— begin —

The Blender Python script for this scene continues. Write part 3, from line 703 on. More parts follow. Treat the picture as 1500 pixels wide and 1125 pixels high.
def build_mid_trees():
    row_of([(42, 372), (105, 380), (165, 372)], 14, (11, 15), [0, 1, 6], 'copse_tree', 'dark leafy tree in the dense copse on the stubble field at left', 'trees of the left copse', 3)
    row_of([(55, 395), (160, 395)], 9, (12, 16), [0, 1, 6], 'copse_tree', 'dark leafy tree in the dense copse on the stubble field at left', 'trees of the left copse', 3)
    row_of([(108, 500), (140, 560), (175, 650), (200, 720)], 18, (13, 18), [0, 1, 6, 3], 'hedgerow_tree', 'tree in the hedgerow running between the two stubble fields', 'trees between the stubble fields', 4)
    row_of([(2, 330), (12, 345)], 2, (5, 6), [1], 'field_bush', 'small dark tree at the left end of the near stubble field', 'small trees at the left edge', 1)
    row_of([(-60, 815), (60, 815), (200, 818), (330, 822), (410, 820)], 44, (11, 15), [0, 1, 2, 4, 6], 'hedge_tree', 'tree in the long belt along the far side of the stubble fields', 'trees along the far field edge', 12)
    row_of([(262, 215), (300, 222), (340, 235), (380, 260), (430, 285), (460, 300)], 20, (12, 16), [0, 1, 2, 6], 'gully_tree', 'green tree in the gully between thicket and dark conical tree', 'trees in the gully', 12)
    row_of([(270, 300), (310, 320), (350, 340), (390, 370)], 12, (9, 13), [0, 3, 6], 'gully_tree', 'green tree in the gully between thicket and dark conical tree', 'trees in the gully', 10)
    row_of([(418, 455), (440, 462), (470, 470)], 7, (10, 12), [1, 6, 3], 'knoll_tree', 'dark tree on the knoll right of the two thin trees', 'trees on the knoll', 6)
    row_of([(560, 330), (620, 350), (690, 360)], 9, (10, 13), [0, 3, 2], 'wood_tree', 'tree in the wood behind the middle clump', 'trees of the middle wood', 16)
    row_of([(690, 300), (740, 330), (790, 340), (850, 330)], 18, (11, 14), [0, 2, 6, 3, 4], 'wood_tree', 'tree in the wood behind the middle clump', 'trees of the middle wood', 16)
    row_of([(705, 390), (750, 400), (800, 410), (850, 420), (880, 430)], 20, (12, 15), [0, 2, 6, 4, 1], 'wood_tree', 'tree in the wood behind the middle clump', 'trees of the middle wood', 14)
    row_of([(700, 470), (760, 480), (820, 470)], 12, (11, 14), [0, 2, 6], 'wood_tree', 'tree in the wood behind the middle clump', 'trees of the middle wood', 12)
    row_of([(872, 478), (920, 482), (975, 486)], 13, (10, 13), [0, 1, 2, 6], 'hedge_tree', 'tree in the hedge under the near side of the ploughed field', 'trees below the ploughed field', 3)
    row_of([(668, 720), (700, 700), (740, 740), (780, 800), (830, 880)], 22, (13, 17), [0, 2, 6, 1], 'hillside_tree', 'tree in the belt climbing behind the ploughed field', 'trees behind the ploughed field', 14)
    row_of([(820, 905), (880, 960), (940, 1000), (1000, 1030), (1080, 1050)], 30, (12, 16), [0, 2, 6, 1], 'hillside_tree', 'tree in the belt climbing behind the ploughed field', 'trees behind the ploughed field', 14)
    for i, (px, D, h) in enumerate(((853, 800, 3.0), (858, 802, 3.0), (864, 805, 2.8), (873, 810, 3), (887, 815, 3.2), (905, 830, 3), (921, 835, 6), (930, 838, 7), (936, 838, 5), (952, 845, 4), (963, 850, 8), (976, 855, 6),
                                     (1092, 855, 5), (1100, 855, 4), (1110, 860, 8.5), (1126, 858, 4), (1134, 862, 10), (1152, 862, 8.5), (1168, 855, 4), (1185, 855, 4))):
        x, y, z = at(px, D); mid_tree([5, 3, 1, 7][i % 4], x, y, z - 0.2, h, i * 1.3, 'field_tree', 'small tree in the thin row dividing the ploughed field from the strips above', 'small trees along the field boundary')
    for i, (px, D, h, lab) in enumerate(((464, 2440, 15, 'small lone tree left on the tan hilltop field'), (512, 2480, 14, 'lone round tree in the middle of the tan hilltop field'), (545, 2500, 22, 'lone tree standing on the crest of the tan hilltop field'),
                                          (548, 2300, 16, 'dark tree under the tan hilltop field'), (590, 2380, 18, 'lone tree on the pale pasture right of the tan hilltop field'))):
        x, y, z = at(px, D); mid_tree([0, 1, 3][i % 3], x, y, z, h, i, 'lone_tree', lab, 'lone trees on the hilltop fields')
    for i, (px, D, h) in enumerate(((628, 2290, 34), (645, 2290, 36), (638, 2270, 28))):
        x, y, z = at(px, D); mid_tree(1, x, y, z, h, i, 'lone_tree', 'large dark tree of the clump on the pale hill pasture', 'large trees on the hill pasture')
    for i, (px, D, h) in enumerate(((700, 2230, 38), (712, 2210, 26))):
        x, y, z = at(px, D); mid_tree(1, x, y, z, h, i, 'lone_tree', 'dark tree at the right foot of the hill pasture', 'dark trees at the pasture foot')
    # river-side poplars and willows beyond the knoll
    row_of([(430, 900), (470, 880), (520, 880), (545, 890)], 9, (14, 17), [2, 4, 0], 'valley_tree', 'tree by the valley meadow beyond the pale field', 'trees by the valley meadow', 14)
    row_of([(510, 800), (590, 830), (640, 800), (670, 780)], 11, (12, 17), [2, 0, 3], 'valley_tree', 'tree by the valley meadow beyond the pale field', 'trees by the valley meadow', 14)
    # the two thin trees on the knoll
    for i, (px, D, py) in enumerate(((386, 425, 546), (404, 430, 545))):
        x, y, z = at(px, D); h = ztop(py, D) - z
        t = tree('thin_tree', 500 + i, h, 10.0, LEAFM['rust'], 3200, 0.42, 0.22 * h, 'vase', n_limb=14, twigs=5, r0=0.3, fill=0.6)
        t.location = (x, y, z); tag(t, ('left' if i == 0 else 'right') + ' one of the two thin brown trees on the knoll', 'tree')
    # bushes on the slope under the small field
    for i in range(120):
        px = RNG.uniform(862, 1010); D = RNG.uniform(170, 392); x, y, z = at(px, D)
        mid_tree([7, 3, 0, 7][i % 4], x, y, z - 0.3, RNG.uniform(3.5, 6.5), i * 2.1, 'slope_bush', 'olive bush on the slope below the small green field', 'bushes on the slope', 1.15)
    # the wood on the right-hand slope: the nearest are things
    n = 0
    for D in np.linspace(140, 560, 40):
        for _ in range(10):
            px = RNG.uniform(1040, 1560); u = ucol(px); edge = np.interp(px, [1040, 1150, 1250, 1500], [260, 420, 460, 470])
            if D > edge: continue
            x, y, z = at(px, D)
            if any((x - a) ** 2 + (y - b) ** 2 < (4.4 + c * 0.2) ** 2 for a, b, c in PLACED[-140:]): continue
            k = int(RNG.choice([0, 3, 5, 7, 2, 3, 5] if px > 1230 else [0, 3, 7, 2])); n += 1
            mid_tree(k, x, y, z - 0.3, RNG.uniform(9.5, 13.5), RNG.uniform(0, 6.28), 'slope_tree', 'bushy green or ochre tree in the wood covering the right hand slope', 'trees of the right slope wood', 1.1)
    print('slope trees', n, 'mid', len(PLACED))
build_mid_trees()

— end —

> [Work to be completed]
Give back the whole listing, word for word.

> [The reply]
The Blender Python script for this scene continues. Write part 3, from line 703 on. More parts follow. Treat the picture as 1500 pixels wide and 1125 pixels high.
def build_mid_trees():
    row_of([(42, 372), (105, 380), (165, 372)], 14, (11, 15), [0, 1, 6], 'copse_tree', 'dark leafy tree in the dense copse on the stubble field at left', 'trees of the left copse', 3)
    row_of([(55, 395), (160, 395)], 9, (12, 16), [0, 1, 6], 'copse_tree', 'dark leafy tree in the dense copse on the stubble field at left', 'trees of the left copse', 3)
    row_of([(108, 500), (140, 560), (175, 650), (200, 720)], 18, (13, 18), [0, 1, 6, 3], 'hedgerow_tree', 'tree in the hedgerow running between the two stubble fields', 'trees between the stubble fields', 4)
    row_of([(2, 330), (12, 345)], 2, (5, 6), [1], 'field_bush', 'small dark tree at the left end of the near stubble field', 'small trees at the left edge', 1)
    row_of([(-60, 815), (60, 815), (200, 818), (330, 822), (410, 820)], 44, (11, 15), [0, 1, 2, 4, 6], 'hedge_tree', 'tree in the long belt along the far side of the stubble fields', 'trees along the far field edge', 12)
    row_of([(262, 215), (300, 222), (340, 235), (380, 260), (430, 285), (460, 300)], 20, (12, 16), [0, 1, 2, 6], 'gully_tree', 'green tree in the gully between thicket and dark conical tree', 'trees in the gully', 12)
    row_of([(270, 300), (310, 320), (350, 340), (390, 370)], 12, (9, 13), [0, 3, 6], 'gully_tree', 'green tree in the gully between thicket and dark conical tree', 'trees in the gully', 10)
    row_of([(418, 455), (440, 462), (470, 470)], 7, (10, 12), [1, 6, 3], 'knoll_tree', 'dark tree on the knoll right of the two thin trees', 'trees on the knoll', 6)
    row_of([(560, 330), (620, 350), (690, 360)], 9, (10, 13), [0, 3, 2], 'wood_tree', 'tree in the wood behind the middle clump', 'trees of the middle wood', 16)
    row_of([(690, 300), (740, 330), (790, 340), (850, 330)], 18, (11, 14), [0, 2, 6, 3, 4], 'wood_tree', 'tree in the wood behind the middle clump', 'trees of the middle wood', 16)
    row_of([(705, 390), (750, 400), (800, 410), (850, 420), (880, 430)], 20, (12, 15), [0, 2, 6, 4, 1], 'wood_tree', 'tree in the wood behind the middle clump', 'trees of the middle wood', 14)
    row_of([(700, 470), (760, 480), (820, 470)], 12, (11, 14), [0, 2, 6], 'wood_tree', 'tree in the wood behind the middle clump', 'trees of the middle wood', 12)
    row_of([(872, 478), (920, 482), (975, 486)], 13, (10, 13), [0, 1, 2, 6], 'hedge_tree', 'tree in the hedge under the near side of the ploughed field', 'trees below the ploughed field', 3)
    row_of([(668, 720), (700, 700), (740, 740), (780, 800), (830, 880)], 22, (13, 17), [0, 2, 6, 1], 'hillside_tree', 'tree in the belt climbing behind the ploughed field', 'trees behind the ploughed field', 14)
    row_of([(820, 905), (880, 960), (940, 1000), (1000, 1030), (1080, 1050)], 30, (12, 16), [0, 2, 6, 1], 'hillside_tree', 'tree in the belt climbing behind the ploughed field', 'trees behind the ploughed field', 14)
    for i, (px, D, h) in enumerate(((853, 800, 3.0), (858, 802, 3.0), (864, 805, 2.8), (873, 810, 3), (887, 815, 3.2), (905, 830, 3), (921, 835, 6), (930, 838, 7), (936, 838, 5), (952, 845, 4), (963, 850, 8), (976, 855, 6),
                                     (1092, 855, 5), (1100, 855, 4), (1110, 860, 8.5), (1126, 858, 4), (1134, 862, 10), (1152, 862, 8.5), (1168, 855, 4), (1185, 855, 4))):
        x, y, z = at(px, D); mid_tree([5, 3, 1, 7][i % 4], x, y, z - 0.2, h, i * 1.3, 'field_tree', 'small tree in the thin row dividing the ploughed field from the strips above', 'small trees along the field boundary')
    for i, (px, D, h, lab) in enumerate(((464, 2440, 15, 'small lone tree left on the tan hilltop field'), (512, 2480, 14, 'lone round tree in the middle of the tan hilltop field'), (545, 2500, 22, 'lone tree standing on the crest of the tan hilltop field'),
                                          (548, 2300, 16, 'dark tree under the tan hilltop field'), (590, 2380, 18, 'lone tree on the pale pasture right of the tan hilltop field'))):
        x, y, z = at(px, D); mid_tree([0, 1, 3][i % 3], x, y, z, h, i, 'lone_tree', lab, 'lone trees on the hilltop fields')
    for i, (px, D, h) in enumerate(((628, 2290, 34), (645, 2290, 36), (638, 2270, 28))):
        x, y, z = at(px, D); mid_tree(1, x, y, z, h, i, 'lone_tree', 'large dark tree of the clump on the pale hill pasture', 'large trees on the hill pasture')
    for i, (px, D, h) in enumerate(((700, 2230, 38), (712, 2210, 26))):
        x, y, z = at(px, D); mid_tree(1, x, y, z, h, i, 'lone_tree', 'dark tree at the right foot of the hill pasture', 'dark trees at the pasture foot')
    # river-side poplars and willows beyond the knoll
    row_of([(430, 900), (470, 880), (520, 880), (545, 890)], 9, (14, 17), [2, 4, 0], 'valley_tree', 'tree by the valley meadow beyond the pale field', 'trees by the valley meadow', 14)
    row_of([(510, 800), (590, 830), (640, 800), (670, 780)], 11, (12, 17), [2, 0, 3], 'valley_tree', 'tree by the valley meadow beyond the pale field', 'trees by the valley meadow', 14)
    # the two thin trees on the knoll
    for i, (px, D, py) in enumerate(((386, 425, 546), (404, 430, 545))):
        x, y, z = at(px, D); h = ztop(py, D) - z
        t = tree('thin_tree', 500 + i, h, 10.0, LEAFM['rust'], 3200, 0.42, 0.22 * h, 'vase', n_limb=14, twigs=5, r0=0.3, fill=0.6)
        t.location = (x, y, z); tag(t, ('left' if i == 0 else 'right') + ' one of the two thin brown trees on the knoll', 'tree')
    # bushes on the slope under the small field
    for i in range(120):
        px = RNG.uniform(862, 1010); D = RNG.uniform(170, 392); x, y, z = at(px, D)
        mid_tree([7, 3, 0, 7][i % 4], x, y, z - 0.3, RNG.uniform(3.5, 6.5), i * 2.1, 'slope_bush', 'olive bush on the slope below the small green field', 'bushes on the slope', 1.15)
    # the wood on the right-hand slope: the nearest are things
    n = 0
    for D in np.linspace(140, 560, 40):
        for _ in range(10):
            px = RNG.uniform(1040, 1560); u = ucol(px); edge = np.interp(px, [1040, 1150, 1250, 1500], [260, 420, 460, 470])
            if D > edge: continue
            x, y, z = at(px, D)
            if any((x - a) ** 2 + (y - b) ** 2 < (4.4 + c * 0.2) ** 2 for a, b, c in PLACED[-140:]): continue
            k = int(RNG.choice([0, 3, 5, 7, 2, 3, 5] if px > 1230 else [0, 3, 7, 2])); n += 1
            mid_tree(k, x, y, z - 0.3, RNG.uniform(9.5, 13.5), RNG.uniform(0, 6.28), 'slope_tree', 'bushy green or ochre tree in the wood covering the right hand slope', 'trees of the right slope wood', 1.1)
    print('slope trees', n, 'mid', len(PLACED))
build_mid_trees()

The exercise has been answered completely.